▶ [Given instruction]
Repeat the listing in full, preserving every character.

▶ [Collected material]
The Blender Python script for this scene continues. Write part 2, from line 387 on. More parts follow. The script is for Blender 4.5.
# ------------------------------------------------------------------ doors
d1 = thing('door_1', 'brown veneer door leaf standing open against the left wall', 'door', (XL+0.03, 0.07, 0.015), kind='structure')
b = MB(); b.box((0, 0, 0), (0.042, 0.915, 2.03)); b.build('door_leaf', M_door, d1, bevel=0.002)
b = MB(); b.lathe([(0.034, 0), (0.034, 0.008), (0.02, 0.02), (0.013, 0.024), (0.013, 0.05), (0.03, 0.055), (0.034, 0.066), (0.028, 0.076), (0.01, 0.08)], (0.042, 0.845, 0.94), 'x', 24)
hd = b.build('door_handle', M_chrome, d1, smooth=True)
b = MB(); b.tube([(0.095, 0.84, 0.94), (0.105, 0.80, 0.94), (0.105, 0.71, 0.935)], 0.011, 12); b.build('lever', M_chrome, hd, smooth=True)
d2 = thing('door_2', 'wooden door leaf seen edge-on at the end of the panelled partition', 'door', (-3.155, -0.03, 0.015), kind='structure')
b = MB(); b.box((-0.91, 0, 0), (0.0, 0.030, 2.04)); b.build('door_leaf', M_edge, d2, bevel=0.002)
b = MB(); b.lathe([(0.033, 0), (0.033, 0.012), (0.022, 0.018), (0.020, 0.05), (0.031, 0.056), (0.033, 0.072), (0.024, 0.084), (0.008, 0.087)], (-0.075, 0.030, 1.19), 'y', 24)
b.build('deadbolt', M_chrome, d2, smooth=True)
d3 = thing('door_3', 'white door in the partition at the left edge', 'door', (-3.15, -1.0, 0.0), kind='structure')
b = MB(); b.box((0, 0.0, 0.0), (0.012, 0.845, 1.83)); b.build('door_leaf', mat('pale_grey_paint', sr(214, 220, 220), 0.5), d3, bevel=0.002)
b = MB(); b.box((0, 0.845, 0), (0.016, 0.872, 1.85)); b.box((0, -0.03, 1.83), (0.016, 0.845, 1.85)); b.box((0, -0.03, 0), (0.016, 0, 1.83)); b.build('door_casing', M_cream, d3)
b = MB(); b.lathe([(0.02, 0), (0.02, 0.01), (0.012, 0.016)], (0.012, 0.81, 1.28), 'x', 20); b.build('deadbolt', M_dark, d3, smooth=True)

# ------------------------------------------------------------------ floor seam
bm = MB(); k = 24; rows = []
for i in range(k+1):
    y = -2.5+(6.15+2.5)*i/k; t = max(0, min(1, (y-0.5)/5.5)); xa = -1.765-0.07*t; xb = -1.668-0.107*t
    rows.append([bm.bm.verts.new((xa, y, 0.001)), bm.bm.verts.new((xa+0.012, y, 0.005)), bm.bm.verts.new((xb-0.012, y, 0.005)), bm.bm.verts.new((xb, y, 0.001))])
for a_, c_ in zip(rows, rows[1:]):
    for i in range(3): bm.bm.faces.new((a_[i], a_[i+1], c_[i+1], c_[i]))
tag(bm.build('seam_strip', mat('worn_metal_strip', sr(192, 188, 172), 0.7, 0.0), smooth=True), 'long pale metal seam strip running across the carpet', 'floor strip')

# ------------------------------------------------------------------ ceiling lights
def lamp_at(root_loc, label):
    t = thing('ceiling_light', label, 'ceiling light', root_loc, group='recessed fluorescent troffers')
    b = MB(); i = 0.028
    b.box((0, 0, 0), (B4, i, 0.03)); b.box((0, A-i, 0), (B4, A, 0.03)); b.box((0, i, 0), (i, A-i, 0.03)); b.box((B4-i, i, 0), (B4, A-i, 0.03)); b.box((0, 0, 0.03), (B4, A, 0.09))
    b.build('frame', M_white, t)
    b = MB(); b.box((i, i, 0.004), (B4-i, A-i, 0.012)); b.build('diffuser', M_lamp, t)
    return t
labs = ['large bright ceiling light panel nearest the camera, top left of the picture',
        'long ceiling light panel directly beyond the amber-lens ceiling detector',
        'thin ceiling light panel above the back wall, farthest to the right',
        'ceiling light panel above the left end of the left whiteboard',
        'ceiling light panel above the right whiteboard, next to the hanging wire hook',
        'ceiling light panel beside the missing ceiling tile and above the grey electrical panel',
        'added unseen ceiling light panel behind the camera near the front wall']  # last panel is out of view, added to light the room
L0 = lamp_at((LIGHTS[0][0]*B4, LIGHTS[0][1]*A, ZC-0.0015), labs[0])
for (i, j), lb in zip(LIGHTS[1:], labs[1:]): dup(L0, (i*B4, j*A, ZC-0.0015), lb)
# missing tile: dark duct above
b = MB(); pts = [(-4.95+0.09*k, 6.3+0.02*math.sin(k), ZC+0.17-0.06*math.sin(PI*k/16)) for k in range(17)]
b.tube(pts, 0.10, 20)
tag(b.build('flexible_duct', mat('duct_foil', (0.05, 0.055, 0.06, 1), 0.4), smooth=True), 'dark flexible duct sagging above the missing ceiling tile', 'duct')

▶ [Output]
The Blender Python script for this scene continues. Write part 2, from line 387 on. More parts follow. The script is for Blender 4.5.
# ------------------------------------------------------------------ doors
d1 = thing('door_1', 'brown veneer door leaf standing open against the left wall', 'door', (XL+0.03, 0.07, 0.015), kind='structure')
b = MB(); b.box((0, 0, 0), (0.042, 0.915, 2.03)); b.build('door_leaf', M_door, d1, bevel=0.002)
b = MB(); b.lathe([(0.034, 0), (0.034, 0.008), (0.02, 0.02), (0.013, 0.024), (0.013, 0.05), (0.03, 0.055), (0.034, 0.066), (0.028, 0.076), (0.01, 0.08)], (0.042, 0.845, 0.94), 'x', 24)
hd = b.build('door_handle', M_chrome, d1, smooth=True)
b = MB(); b.tube([(0.095, 0.84, 0.94), (0.105, 0.80, 0.94), (0.105, 0.71, 0.935)], 0.011, 12); b.build('lever', M_chrome, hd, smooth=True)
d2 = thing('door_2', 'wooden door leaf seen edge-on at the end of the panelled partition', 'door', (-3.155, -0.03, 0.015), kind='structure')
b = MB(); b.box((-0.91, 0, 0), (0.0, 0.030, 2.04)); b.build('door_leaf', M_edge, d2, bevel=0.002)
b = MB(); b.lathe([(0.033, 0), (0.033, 0.012), (0.022, 0.018), (0.020, 0.05), (0.031, 0.056), (0.033, 0.072), (0.024, 0.084), (0.008, 0.087)], (-0.075, 0.030, 1.19), 'y', 24)
b.build('deadbolt', M_chrome, d2, smooth=True)
d3 = thing('door_3', 'white door in the partition at the left edge', 'door', (-3.15, -1.0, 0.0), kind='structure')
b = MB(); b.box((0, 0.0, 0.0), (0.012, 0.845, 1.83)); b.build('door_leaf', mat('pale_grey_paint', sr(214, 220, 220), 0.5), d3, bevel=0.002)
b = MB(); b.box((0, 0.845, 0), (0.016, 0.872, 1.85)); b.box((0, -0.03, 1.83), (0.016, 0.845, 1.85)); b.box((0, -0.03, 0), (0.016, 0, 1.83)); b.build('door_casing', M_cream, d3)
b = MB(); b.lathe([(0.02, 0), (0.02, 0.01), (0.012, 0.016)], (0.012, 0.81, 1.28), 'x', 20); b.build('deadbolt', M_dark, d3, smooth=True)

# ------------------------------------------------------------------ floor seam
bm = MB(); k = 24; rows = []
for i in range(k+1):
    y = -2.5+(6.15+2.5)*i/k; t = max(0, min(1, (y-0.5)/5.5)); xa = -1.765-0.07*t; xb = -1.668-0.107*t
    rows.append([bm.bm.verts.new((xa, y, 0.001)), bm.bm.verts.new((xa+0.012, y, 0.005)), bm.bm.verts.new((xb-0.012, y, 0.005)), bm.bm.verts.new((xb, y, 0.001))])
for a_, c_ in zip(rows, rows[1:]):
    for i in range(3): bm.bm.faces.new((a_[i], a_[i+1], c_[i+1], c_[i]))
tag(bm.build('seam_strip', mat('worn_metal_strip', sr(192, 188, 172), 0.7, 0.0), smooth=True), 'long pale metal seam strip running across the carpet', 'floor strip')

# ------------------------------------------------------------------ ceiling lights
def lamp_at(root_loc, label):
    t = thing('ceiling_light', label, 'ceiling light', root_loc, group='recessed fluorescent troffers')
    b = MB(); i = 0.028
    b.box((0, 0, 0), (B4, i, 0.03)); b.box((0, A-i, 0), (B4, A, 0.03)); b.box((0, i, 0), (i, A-i, 0.03)); b.box((B4-i, i, 0), (B4, A-i, 0.03)); b.box((0, 0, 0.03), (B4, A, 0.09))
    b.build('frame', M_white, t)
    b = MB(); b.box((i, i, 0.004), (B4-i, A-i, 0.012)); b.build('diffuser', M_lamp, t)
    return t
labs = ['large bright ceiling light panel nearest the camera, top left of the picture',
        'long ceiling light panel directly beyond the amber-lens ceiling detector',
        'thin ceiling light panel above the back wall, farthest to the right',
        'ceiling light panel above the left end of the left whiteboard',
        'ceiling light panel above the right whiteboard, next to the hanging wire hook',
        'ceiling light panel beside the missing ceiling tile and above the grey electrical panel',
        'added unseen ceiling light panel behind the camera near the front wall']  # last panel is out of view, added to light the room
L0 = lamp_at((LIGHTS[0][0]*B4, LIGHTS[0][1]*A, ZC-0.0015), labs[0])
for (i, j), lb in zip(LIGHTS[1:], labs[1:]): dup(L0, (i*B4, j*A, ZC-0.0015), lb)
# missing tile: dark duct above
b = MB(); pts = [(-4.95+0.09*k, 6.3+0.02*math.sin(k), ZC+0.17-0.06*math.sin(PI*k/16)) for k in range(17)]
b.tube(pts, 0.10, 20)
tag(b.build('flexible_duct', mat('duct_foil', (0.05, 0.055, 0.06, 1), 0.4), smooth=True), 'dark flexible duct sagging above the missing ceiling tile', 'duct')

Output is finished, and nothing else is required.